A particular problem area has been the relationship between residential areas and employment opportunities. In the 1950s and 1960s Melbourne added both housing and jobs to its outer suburbs. Many of the jobs were in manufacturing and warehousing, attracted to the outer suburbs by low cost land and good truck roads. The resulting jobs were accessible only by car, but provided valued work opportunities within acceptable time distance for many outer suburban residents. From about 1975 the trend reversed. The emphasis on the knowledge economy resulted in job growth in the CBD and the inner suburbs. Despite the effort to decentralise universities, no significant knowledge hubs have been created in the middle or outer suburbs – a failure which is perhaps related to the policy, noticeable particularly at Commonwealth level, that public investment in transport should concentrate on roads with public transport reduced to a ‘social service minimum’ level. This prevented its being used in the promotion of employment centres. The result was that the difference in job accessibility between the outer and inner suburbs became more acute.

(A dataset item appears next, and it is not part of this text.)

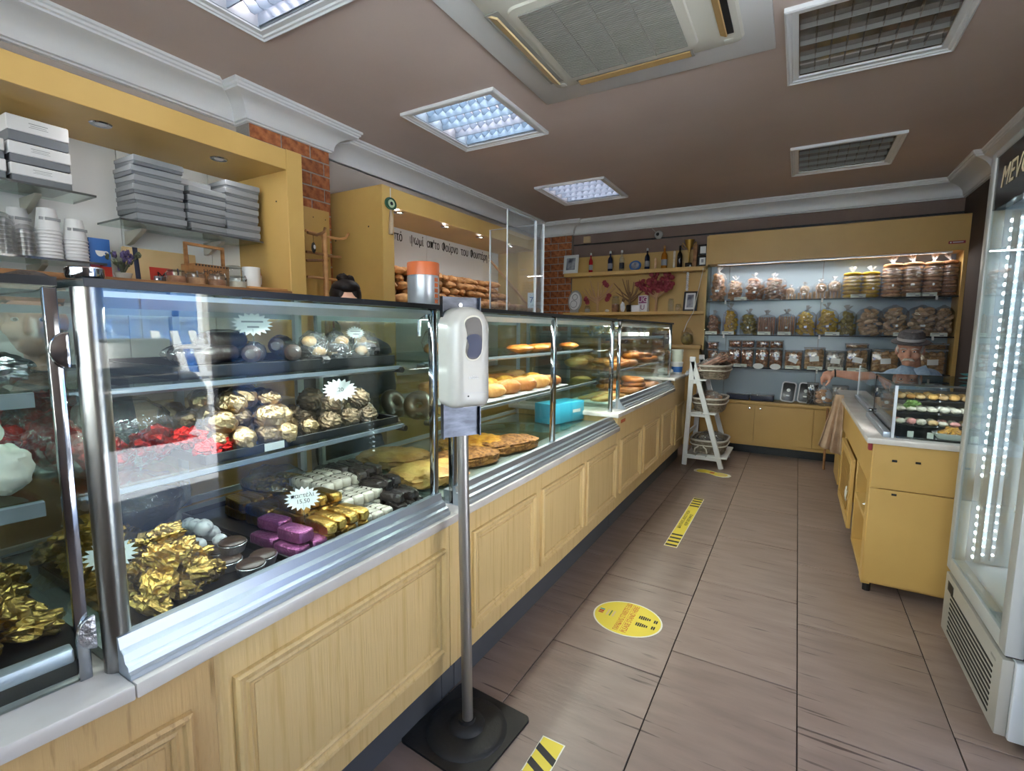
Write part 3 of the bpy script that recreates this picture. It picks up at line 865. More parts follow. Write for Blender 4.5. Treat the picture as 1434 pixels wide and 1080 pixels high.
def heap(x0, x1, y0, y1, z, dx, dy, layers, dz, shrink=.6):
    out = []
    for l in range(layers):
        s = l * shrink
        ax, bx, ay, by = x0 + dx * s, x1 - dx * s, y0 + dy * s, y1 - dy * s
        nx, ny = max(1, int((bx - ax) / dx)), max(1, int((by - ay) / dy))
        for i in range(nx):
            for j in range(ny):
                out.append((ax + (i + .5) * (bx - ax) / nx + rnd.uniform(-.2, .2) * dx, ay + (j + .5) * (by - ay) / ny + rnd.uniform(-.2, .2) * dy, z + l * dz + rnd.uniform(-.004, .004)))
    return out

Z0 = .71                                     # deck of the first case
tray(.40, .74, -1.55, -1.065, Z0, .02, 'black tray of gold wrapped sweets on the deck of the chocolate case')
tray(.755, 1.235, -1.62, -1.065, Z0, .02, 'black tray of bars on the deck of the chocolate case')
g_me = [foil_mesh(s, (.086, .062, .048), m, .24, 2.4, cr=.85) for s, m in enumerate(['golddark', 'gold', 'golddark', 'golddark'])]
scatter('wrapped_chocolate', g_me, heap(-1.34, -1.085, .415, .615, Z0 + .006, .066, .056, 4, .033, .32), 'crinkled gold foil sweet in the big heap behind the steel post', 'chocolate', 'gold foil sweets heaped on the first tray')
scatter('wrapped_chocolate', g_me, heap(-1.62, -1.42, .43, .60, Z0 + .006, .066, .056, 3, .034, .35), 'gold foil sweet in the smaller heap at the rear of the first tray', 'chocolate', 'gold foil sweets behind the white balls')
ball = MB().blob((0, 0, .019), (.042, .042, .038), 2, .05, 2, 14, 10).mesh('coconut_ball', 'ballwhite', smooth=True)
scatter('coconut_ball', [ball], heap(-1.42, -1.24, .60, .70, Z0 + .03, .042, .04, 2, .03, .5), 'pale speckled chocolate ball beside the gold foil heap', 'chocolate', 'pale speckled balls')
for i, (x, y, z) in enumerate([(-1.17, .64, 0), (-1.10, .655, 0), (-1.12, .70, 0), (-1.24, .66, 0), (-1.19, .665, .03)]):
    d = thing('chocolate_disc', 'dark chocolate cake in a silver foil cup, %s of five' % ['nearest the gold heap', 'at the front glass', 'closest to the purple blocks', 'rearmost', 'on top'][i], 'chocolate', (x, y, Z0 + .006 + z), rnd.uniform(0, 6), 'silver cup cakes')
    MB().lathe((0, 0, 0), [(.026, 0), (.033, .022), (.032, .023)], 24).build('foil_cup', 'silver', d, True, smooth=True, ang=20)
    MB().lathe((0, 0, .020), [(.031, 0), (.031, .006), (.026, .010)], 20).build('topping', 'choc', d, True, smooth=True)
pm = MB().blob((0, 0, .017), (.095, .05, .034), 4, .03, 3, 16, 10, sq=.35).mesh('wrapped_bar', 'purple', smooth=True, ang=25)
for i, (x, y, z) in enumerate([(-1.10, .765, .0), (-1.10, .82, 0), (-1.21, .77, .0), (-1.21, .825, 0), (-1.11, .785, .034), (-1.22, .80, .034)]):
    inst('wrapped_bar', pm, (x, y, Z0 + .006 + z), (0, 0, rnd.uniform(-.1, .1)), 'purple foil block in the small stack by the front glass', 'chocolate', 'purple foil blocks')
gb = [MB().blob((0, 0, .016), (.115, .036, .032), s, .04, 4, 18, 10, sq=.4).mesh('wrapped_bar', 'gold', smooth=True, ang=25) for s in (1, 2)]
for j in range(4):
    for i in range(4):
        for k in range([2, 3, 2, 2][j]):
            inst('wrapped_bar', gb[(i + j) % 2], (-1.115 - j * .118 + rnd.uniform(-.01, .01), .865 + i * .037 - .02 * (j > 1) + rnd.uniform(-.004, .004), Z0 + .006 + k * .031), (0, 0, rnd.uniform(-.12, .12)),
                 'gold foil bar in the stack between purple and white bars', 'chocolate', 'gold foil bars')
wb = MB().blob((0, 0, .0165), (.085, .038, .033), 7, .03, 3, 18, 10, sq=.4).mesh('nougat_bar', 'whitebar', smooth=True)
wl = MB()
for k in range(3): wl.bar((-.026 + k * .022, -.0188, .0175), (-.020 + k * .022, .0188, .0175), .0009, .032)
wlm = wl.mesh('stripe', 'choc')
n = 0
for j in range(5):
    for i in range(4):
        for k in range([1, 2, 3, 3, 2][j]):
            o = inst('nougat_bar', wb, (-1.105 - j * .092 + rnd.uniform(-.006, .006), .99 + i * .040 + rnd.uniform(-.003, .003) + (.02 if j else -.03), Z0 + .006 + k * .033), (0, 0, rnd.uniform(-.06, .06)), 'white nougat bar with thin dark stripes in the stacked rows', 'chocolate', 'striped white nougat bars')
            s = bpy.data.objects.new('stripe', wlm); C.objects.link(s); s.parent = o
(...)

This failure of urban strategy was exacerbated by the deregulated financial sector, which in the 1990s found itself with unlimited funds for lending on residential mortgages. The banks borrowed overseas in Australian dollars at rates which compensated the lenders for the risk of devaluation and were accordingly high by world standards. They were on-lent to Australian households plus a profit margin. Households borrowed willingly, partly because the rates seemed low to people who had been paying two digit interest rates less than a decade before. One result of debt financed demand was a house construction boom, which as usual extended the perimeters of Melbourne. However, poor accessibility to jobs, particularly from the outer suburbs, directed much of this boom into redeveloping the inner and middle suburbs. The result was a classic land boom. One need only add that the land boom was an essential element in the Commonwealth’s economic strategy in the late 1990s. It was the only way in which deregulated markets could deliver economic growth.

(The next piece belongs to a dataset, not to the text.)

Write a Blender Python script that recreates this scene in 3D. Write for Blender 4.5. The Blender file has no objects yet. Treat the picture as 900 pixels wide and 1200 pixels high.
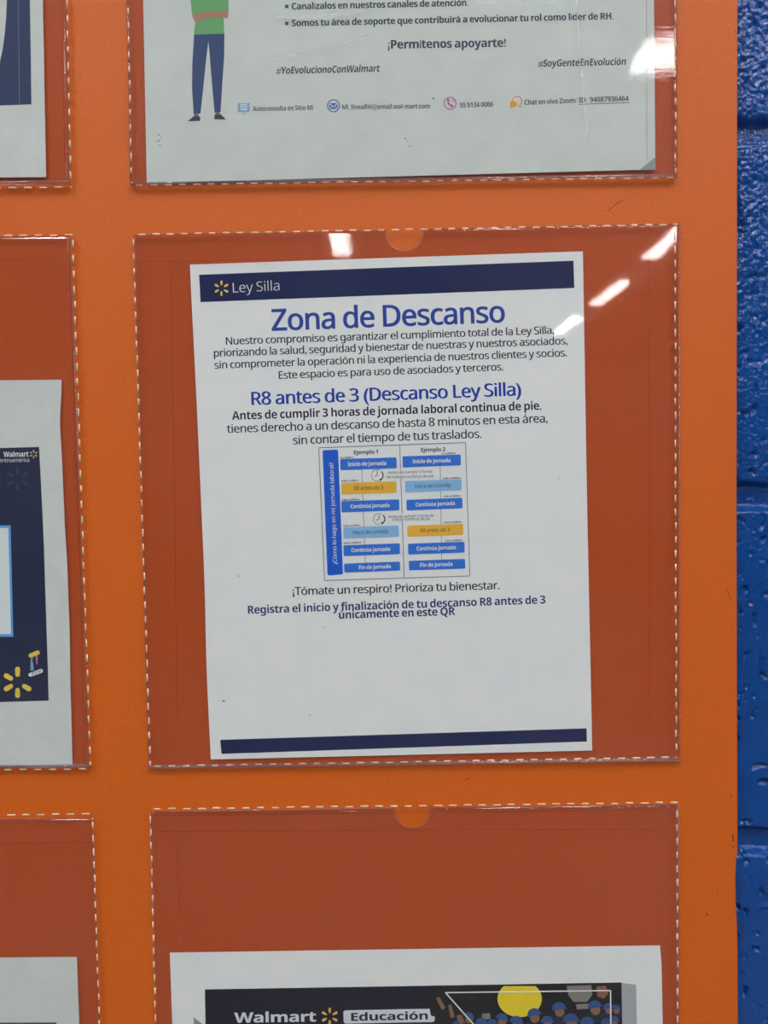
import bpy, bmesh, math, random
from mathutils import Vector, Matrix, noise

random.seed(7)
SC = bpy.context.scene
COL = SC.collection

# ------------------------------------------------------------------ camera
F_PX = 832.0                      # focal length in pixels of the 900x1200 frame (24 mm equivalent phone lens)
CAM_Z = 1.50
CAM_D = 0.397                     # distance of the lens from the board face (board face is y = 0)
up_c = Vector((-0.01854, 0.99892, 0.04284)).normalized()     # world up seen from the camera
x_c = Vector((1.0, 0.01856, 0.0)); x_c = (x_c - up_c * x_c.dot(up_c)).normalized()
y_c = up_c.cross(x_c)                                        # world +y (into the wall)
R = Matrix((x_c, y_c, up_c))                                 # camera -> world
CAM = Vector((0.0, -CAM_D, CAM_Z))
cam_data = bpy.data.cameras.new('camera')
cam = bpy.data.objects.new('camera', cam_data); COL.objects.link(cam)
cam.matrix_world = Matrix.Translation(CAM) @ R.to_4x4()
cam_data.sensor_fit = 'VERTICAL'
cam_data.sensor_height = 34.6
cam_data.lens = 34.6 * F_PX / 1200.0
cam_data.clip_start = 0.01
cam_data.clip_end = 100
SC.camera = cam

def at(px, py, depth=0.0):
    """point of the place seen at photo pixel (px, py), on the plane `depth` metres in front of the board"""
    d = R @ Vector(((px - 450.0) / F_PX, (600.0 - py) / F_PX, -1.0))
    t = (-depth - CAM.y) / d.y
    return CAM + d * t

# ------------------------------------------------------------------ world + view
w = bpy.data.worlds.new('world'); SC.world = w; w.use_nodes = True
bg = w.node_tree.nodes['Background']
bg.inputs[0].default_value = (0.95, 0.97, 1.0, 1); bg.inputs[1].default_value = 0.13
SC.view_settings.view_transform = 'Standard'
SC.view_settings.look = 'None'
SC.view_settings.exposure = 0.0
SC.view_settings.gamma = 1.0
SC.view_settings.use_curve_mapping = False
LAMP = 31.5                       # radiance of the ceiling lamps' lenses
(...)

The Macro Melbourne Initiative has much to say on housing affordability, but does not trace it to the land boom. Indeed, productivity improvements in house construction have reduced the cost of the built component of housing. The increases in house size which was a public response to this reduction in cost contributed a little to the rise in house prices, but the main component was the cost of land. As always when there is a rise in the price of an asset in widespread ownership, there was a complex pattern of capital gains, all at the expense of new entrants to the market. There is a long tradition in economics that landowners do not deserve the capital gains they make from changes in accessibility patterns.

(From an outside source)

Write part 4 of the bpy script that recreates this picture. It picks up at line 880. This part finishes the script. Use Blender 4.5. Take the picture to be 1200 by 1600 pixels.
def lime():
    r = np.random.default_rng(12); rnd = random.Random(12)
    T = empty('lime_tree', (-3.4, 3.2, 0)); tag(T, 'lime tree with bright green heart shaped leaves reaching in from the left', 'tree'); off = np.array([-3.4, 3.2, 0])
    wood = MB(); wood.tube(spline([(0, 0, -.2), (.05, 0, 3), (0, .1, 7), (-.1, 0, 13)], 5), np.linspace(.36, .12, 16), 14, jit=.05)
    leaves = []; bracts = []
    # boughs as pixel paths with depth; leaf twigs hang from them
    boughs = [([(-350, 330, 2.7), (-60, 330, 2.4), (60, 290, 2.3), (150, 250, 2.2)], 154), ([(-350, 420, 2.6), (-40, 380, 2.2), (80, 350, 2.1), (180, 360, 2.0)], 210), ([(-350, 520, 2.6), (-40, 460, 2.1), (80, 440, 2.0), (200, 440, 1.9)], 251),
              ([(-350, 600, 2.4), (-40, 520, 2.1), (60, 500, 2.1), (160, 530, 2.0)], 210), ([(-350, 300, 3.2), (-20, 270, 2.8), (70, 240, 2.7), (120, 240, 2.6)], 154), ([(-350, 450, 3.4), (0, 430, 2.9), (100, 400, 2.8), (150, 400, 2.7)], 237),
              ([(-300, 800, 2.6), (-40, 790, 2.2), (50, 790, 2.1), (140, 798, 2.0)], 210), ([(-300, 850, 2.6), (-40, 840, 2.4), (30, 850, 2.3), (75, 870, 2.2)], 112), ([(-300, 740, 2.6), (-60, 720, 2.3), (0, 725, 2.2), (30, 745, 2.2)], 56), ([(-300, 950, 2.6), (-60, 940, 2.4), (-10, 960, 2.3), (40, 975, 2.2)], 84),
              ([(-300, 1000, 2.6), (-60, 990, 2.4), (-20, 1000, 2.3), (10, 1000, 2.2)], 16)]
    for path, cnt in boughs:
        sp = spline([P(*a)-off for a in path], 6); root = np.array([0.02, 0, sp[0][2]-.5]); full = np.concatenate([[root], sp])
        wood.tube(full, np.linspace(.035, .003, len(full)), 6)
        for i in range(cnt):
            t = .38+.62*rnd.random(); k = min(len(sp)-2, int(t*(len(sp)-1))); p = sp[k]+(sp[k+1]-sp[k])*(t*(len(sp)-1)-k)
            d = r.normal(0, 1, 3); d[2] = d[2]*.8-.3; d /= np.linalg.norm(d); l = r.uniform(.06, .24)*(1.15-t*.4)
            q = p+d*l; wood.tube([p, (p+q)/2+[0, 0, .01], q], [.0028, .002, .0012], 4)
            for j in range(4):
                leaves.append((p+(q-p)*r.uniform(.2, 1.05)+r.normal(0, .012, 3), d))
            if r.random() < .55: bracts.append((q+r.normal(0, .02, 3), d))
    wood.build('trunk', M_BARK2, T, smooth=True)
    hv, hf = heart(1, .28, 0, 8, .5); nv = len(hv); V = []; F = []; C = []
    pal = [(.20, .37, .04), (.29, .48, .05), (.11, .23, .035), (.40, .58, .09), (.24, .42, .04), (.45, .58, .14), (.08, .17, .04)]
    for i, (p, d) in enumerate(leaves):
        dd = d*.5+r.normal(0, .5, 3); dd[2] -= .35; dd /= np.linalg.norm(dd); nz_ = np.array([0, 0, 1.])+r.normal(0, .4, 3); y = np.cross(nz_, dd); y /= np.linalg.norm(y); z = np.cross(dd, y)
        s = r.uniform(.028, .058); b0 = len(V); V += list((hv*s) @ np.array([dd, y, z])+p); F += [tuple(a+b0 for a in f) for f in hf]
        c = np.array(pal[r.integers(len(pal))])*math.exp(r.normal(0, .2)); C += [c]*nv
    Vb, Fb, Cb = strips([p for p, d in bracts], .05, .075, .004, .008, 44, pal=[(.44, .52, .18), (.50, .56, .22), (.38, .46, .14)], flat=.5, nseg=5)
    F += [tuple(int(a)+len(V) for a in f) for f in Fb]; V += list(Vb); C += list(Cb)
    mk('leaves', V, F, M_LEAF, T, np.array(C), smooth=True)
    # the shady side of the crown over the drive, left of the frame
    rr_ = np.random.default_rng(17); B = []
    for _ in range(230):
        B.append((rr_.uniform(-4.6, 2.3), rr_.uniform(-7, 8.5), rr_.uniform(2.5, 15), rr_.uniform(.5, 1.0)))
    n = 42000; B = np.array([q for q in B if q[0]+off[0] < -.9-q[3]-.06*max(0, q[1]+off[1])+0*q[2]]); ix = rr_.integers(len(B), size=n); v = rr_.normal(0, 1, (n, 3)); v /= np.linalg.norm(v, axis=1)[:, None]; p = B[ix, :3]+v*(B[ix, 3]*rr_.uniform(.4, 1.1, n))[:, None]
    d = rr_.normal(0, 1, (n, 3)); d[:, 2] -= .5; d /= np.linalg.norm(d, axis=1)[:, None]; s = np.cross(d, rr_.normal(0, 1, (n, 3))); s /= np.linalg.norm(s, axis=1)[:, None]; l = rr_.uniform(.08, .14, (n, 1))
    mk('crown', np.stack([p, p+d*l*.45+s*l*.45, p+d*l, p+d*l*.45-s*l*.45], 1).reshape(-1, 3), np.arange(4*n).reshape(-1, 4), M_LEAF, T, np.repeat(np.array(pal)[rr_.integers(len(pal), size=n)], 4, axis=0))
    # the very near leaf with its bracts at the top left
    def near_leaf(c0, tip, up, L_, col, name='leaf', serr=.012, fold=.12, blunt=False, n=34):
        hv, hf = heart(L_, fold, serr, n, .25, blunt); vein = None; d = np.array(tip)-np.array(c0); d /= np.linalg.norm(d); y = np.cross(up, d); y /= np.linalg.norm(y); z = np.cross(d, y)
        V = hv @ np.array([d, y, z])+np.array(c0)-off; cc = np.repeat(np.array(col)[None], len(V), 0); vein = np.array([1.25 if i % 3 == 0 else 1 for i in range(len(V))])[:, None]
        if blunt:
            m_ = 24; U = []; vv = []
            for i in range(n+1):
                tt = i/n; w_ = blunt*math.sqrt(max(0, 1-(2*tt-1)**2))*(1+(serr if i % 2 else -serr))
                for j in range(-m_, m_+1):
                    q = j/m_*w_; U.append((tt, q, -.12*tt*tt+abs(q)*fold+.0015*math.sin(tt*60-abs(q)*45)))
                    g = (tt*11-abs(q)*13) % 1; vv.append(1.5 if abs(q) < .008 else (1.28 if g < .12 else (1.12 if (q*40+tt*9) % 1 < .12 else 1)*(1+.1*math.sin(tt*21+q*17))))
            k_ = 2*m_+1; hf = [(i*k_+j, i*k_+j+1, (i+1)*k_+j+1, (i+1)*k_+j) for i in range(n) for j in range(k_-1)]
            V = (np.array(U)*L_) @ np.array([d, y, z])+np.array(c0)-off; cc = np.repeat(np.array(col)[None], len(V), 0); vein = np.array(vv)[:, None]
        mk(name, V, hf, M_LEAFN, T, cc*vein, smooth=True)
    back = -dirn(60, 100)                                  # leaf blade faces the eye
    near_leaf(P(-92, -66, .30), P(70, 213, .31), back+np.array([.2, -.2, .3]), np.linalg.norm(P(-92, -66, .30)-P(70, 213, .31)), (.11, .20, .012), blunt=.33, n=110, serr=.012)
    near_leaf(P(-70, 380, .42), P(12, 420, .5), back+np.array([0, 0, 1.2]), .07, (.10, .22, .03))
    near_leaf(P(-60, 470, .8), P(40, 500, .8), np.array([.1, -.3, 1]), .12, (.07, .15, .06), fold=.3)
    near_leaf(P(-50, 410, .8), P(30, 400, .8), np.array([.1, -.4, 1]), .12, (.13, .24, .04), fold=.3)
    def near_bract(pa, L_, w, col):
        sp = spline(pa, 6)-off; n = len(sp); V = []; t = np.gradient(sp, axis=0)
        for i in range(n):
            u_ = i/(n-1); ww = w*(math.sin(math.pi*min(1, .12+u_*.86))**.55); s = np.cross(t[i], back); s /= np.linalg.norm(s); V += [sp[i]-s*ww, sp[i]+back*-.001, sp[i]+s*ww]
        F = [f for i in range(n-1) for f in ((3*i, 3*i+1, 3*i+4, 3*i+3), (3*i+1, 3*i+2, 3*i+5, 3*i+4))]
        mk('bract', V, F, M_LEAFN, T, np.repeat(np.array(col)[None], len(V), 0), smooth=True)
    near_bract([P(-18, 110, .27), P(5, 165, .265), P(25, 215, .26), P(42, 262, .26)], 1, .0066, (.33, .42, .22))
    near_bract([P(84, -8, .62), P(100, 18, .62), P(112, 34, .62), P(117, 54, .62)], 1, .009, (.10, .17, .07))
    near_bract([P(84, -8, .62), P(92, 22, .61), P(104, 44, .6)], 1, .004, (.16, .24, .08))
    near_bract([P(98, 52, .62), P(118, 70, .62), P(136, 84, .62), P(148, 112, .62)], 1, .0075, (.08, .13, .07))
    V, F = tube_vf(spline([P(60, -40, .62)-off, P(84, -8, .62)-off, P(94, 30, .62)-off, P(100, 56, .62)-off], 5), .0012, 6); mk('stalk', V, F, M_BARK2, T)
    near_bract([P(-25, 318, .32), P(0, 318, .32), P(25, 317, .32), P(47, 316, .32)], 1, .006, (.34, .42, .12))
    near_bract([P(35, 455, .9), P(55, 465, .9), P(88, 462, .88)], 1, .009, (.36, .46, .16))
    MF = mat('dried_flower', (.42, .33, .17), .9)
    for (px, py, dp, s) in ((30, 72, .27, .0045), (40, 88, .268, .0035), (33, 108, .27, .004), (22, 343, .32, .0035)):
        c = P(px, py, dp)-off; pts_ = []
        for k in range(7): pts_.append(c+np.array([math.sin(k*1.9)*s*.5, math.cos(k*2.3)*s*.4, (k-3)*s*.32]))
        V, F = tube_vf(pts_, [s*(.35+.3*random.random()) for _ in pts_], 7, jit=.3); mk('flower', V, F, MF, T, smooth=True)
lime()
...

The result of this double failure – a failure of accessibility planning compounded by macroeconomic policies focused on the short run – is now ensconced in household balance sheets across Melbourne. Some households have achieved capital gains, which they can potentially cash in by retirement migration to some place where housing is cheaper – though demand from people Sydney and Melbourne has raised house values in many of the favoured destinations. Other households have achieved high debt to income ratios, making them vulnerable to even the slightest increase in interest rates or decline in earnings. Again, were there to be a downwards correction in the urban land market, some of these households will find themselves with negative net worth. Their best hope is for a burst of inflation, such as benefited the post war generation of home buyers. Needless to say, inflation is not in fashion at the moment, though it is quite probable that Australia will suffer from it as its dollar slides in value in order to correct the balance of payments deficit.

Given present imbalances, a relatively benign macroeconomic scenario would be one in which nominal Melbourne urban land values are maintained while inflation reduces real household indebtedness. Household consumption is likely to be restrained while people save to repay their debts, but overseas demand, from people seeking property ownership in what remains a liveable city, could be important. A much less pleasant scenario would have interest rates rising, which could lead to a classic recession complete with non-performing loans and the resulting financial institution instability.

From the point of view of young people seeking affordable housing, the second of these scenarios would have the benefit of undoing some of the 1990s increase in land prices. For a while this would be offset by higher interest rates – there could even be a return to the 1980s housing affordability problem, which arose out of deposit gaps and high repayments in the early years of borrowing. Higher unemployment would also make life unpleasant, but the eventual result would be land prices no longer out of kilter with household incomes. The alternative is more of a ‘soft landing’ scenario, where the necessary realignment of prices takes longer. Over this longer period, there would be more scope for government policy on urban development to start affecting relative accessibility, with possible reductions in the location rents so prominent in the recent land boom.

The examples of accessibility and house affordability both contain elements of market failure. The inability of the land market to carry out strategic town planning complements the tendency of financial markets to create financial assets and liabilities which are out of kilter with the underlying ‘real’ position. Both land and financial markets perform well in the allocation of resources at the microeconomic level, but can generate great trouble at the macroeconomic level.

Conclusion 

The Macro Melbourne Initiative comes 25 years after Mr Keating’s conversion to economic rationalism. During that period Australia has experienced two bursts of economic growth, punctuated by a severe recession. This growth has redistributed rather than alleviated poverty, and has generated at least two new discontents: the discontent arising from over commitment, and the more subtle danger of workaholism. Despite these discontents, economic rationalist polices are being pursued with vigour, in the belief that they guarantee steady economic growth. A more sober judgement is that the trade cycle is too fundamental a feature of capitalist economies to claim that it has been eliminated on the basis of a ten year absence.

Even if the trade cycle stays its hand, in the 22 years to 2030, the Melbourne Community Foundation is likely to have no shortage of disadvantages to address. These include both the traditional disadvantages of poverty and the newer discontents which have arisen where economic rationalism has exceeded its boundaries. The Macro Melbourne Initiative is to be commended for charting the territory.